(Note: I posted this question on stackexchange but was told it might be more suited for mathoverflow. There has been some discussion about the problem there.)
Let $U \subset \mathbb{R}^n$ be a $d$-dimensional linear subspace and let $\gamma(U) = \max_{i \in \{1, \ldots, n\}} ||\mathcal{P}_U e_i||^2$ where $\mathcal{P}_U$ is the orthogonal projection onto $U$.
My question is the following: does there exist an orthonormal basis $\{v_j\}_{j=1}^d$ such that: $$\gamma(U) \le \sum_{j=1}^d ||v_j||_{\infty}^2 \le O(\textrm{polylog}(d)) \gamma(U)$$
Some comments:
- The inequality on the left hand side is trivial.
- I know of a construction for any subspace $U$ that is spanned by a collection of standard basis vectors. This construction hinges on the existing of Hadamard Matrices of order $2^k$ for $k \in \mathbb{N}$. I do not see how to generalize this.
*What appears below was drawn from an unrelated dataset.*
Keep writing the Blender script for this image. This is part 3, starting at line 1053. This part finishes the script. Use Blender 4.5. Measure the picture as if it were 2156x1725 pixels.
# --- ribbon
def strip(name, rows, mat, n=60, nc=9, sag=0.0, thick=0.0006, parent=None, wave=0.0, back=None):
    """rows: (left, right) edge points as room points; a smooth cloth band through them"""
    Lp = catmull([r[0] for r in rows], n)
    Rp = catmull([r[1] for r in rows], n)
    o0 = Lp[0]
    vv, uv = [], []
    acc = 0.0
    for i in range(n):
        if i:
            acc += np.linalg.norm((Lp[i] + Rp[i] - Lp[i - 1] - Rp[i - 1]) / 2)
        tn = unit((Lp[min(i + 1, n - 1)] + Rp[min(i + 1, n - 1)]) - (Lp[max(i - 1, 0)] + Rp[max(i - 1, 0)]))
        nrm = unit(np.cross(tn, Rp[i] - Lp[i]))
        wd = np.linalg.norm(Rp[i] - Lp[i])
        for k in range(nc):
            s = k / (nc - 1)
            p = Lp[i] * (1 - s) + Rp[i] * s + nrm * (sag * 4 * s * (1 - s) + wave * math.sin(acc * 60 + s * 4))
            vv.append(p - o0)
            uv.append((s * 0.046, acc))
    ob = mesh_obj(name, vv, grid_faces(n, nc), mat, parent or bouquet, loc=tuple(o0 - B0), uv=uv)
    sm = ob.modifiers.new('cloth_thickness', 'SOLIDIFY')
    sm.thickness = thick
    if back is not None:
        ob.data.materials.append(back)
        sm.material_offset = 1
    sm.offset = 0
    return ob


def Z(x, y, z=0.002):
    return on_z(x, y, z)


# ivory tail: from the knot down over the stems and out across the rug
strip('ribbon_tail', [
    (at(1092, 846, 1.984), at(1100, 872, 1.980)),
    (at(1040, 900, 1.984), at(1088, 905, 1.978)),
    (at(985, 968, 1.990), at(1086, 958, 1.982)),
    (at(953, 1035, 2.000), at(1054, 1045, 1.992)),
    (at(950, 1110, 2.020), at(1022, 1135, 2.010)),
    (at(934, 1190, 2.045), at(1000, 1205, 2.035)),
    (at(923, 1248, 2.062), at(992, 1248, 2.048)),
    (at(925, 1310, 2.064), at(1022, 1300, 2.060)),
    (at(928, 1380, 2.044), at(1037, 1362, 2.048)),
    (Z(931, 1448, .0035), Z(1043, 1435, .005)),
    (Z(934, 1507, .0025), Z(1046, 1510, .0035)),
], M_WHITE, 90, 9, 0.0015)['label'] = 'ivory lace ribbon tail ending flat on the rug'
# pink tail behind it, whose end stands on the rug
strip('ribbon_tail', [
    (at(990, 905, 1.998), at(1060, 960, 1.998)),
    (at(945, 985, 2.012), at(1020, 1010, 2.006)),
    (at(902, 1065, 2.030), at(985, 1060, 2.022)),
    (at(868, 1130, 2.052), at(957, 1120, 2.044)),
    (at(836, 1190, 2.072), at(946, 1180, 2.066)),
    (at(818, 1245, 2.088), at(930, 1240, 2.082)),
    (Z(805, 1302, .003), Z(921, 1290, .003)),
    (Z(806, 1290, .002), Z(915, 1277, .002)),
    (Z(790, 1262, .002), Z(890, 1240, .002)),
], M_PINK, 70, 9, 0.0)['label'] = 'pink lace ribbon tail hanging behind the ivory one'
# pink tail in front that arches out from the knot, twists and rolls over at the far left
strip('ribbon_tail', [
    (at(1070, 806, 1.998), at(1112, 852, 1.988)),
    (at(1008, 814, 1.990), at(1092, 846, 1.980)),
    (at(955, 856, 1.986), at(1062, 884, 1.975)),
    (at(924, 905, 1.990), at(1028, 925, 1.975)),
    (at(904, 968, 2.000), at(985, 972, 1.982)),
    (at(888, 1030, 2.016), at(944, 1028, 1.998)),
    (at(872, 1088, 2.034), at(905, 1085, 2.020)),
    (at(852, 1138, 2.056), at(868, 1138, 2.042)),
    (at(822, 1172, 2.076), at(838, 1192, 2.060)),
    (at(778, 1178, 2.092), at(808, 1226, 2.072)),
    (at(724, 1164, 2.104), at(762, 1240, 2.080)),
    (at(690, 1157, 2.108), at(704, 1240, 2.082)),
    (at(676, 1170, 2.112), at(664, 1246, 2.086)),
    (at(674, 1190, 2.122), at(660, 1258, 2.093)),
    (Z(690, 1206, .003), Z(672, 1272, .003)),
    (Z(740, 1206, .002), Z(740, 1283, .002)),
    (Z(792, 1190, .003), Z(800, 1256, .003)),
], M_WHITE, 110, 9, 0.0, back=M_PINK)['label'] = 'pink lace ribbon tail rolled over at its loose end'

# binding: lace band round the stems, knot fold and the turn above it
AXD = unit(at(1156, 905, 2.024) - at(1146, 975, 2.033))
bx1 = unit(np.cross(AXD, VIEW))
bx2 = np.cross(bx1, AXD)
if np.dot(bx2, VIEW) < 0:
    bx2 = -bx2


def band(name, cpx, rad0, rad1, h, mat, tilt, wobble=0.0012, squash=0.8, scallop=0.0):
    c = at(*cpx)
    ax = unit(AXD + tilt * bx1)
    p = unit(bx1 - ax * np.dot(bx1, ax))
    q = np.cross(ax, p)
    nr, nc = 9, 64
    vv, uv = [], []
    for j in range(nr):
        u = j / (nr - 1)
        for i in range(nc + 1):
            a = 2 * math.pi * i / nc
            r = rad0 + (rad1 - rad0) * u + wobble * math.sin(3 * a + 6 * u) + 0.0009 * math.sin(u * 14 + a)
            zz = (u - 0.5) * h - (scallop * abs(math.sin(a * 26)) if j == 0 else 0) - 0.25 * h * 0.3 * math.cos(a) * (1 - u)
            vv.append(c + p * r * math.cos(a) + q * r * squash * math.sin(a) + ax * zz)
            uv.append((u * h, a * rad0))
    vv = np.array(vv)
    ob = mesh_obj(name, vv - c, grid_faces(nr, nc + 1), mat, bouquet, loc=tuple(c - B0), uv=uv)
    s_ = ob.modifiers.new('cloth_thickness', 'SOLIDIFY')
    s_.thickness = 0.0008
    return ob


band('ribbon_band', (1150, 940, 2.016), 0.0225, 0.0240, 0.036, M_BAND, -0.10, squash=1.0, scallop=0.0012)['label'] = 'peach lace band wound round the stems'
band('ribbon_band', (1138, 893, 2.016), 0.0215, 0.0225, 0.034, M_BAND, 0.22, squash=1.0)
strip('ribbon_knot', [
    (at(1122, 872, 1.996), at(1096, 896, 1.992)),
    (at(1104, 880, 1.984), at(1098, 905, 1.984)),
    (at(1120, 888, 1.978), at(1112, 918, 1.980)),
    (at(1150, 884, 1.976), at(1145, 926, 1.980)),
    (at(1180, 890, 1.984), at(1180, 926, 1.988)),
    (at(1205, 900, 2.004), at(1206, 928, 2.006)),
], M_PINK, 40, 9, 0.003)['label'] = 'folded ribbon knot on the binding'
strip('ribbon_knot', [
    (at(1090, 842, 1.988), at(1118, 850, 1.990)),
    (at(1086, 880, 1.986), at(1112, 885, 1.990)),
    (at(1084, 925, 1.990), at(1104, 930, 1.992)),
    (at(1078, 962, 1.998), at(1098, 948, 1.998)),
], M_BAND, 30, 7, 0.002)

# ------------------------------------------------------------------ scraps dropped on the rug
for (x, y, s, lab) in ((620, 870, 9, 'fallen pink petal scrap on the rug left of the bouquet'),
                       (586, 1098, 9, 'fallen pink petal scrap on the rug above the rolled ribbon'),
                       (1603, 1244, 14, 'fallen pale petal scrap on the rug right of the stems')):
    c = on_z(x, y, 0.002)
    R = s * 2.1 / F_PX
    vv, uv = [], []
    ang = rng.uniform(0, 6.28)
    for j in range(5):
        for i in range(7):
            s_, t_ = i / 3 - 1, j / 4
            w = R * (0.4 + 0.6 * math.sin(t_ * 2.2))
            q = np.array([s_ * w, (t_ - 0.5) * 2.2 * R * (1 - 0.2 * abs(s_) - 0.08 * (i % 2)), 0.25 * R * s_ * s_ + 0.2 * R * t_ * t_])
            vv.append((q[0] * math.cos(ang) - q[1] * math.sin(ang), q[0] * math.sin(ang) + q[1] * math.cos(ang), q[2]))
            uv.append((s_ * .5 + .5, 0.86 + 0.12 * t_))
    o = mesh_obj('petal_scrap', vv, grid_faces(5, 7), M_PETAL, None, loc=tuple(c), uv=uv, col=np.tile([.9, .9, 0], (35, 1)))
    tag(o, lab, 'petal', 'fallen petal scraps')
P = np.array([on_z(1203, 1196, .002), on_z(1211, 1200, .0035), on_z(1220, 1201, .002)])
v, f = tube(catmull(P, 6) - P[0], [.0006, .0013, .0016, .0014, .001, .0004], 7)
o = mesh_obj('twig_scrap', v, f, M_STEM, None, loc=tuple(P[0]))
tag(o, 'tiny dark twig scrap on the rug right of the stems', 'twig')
- One idea is to use randomness. Heuristically speaking, Let $V \in \mathbb{R}^{n\times d}$ be an orthonormal basis for $U$ and let $R \sim \mathcal{N}(0, 1/d I_{d^2 \times d^2})$ be a random gaussian matrix. $R$ looks almost like an isometry so we could consider looking at $V' = VR$. I can show that with probability $\ge 1-\delta$ $$\max_{i,j} |V'_{ij}| \le C\sqrt{\frac{\gamma(U)\log(nd/\delta)}{d}}$$ which gives the bound except with a $\log n$ factor.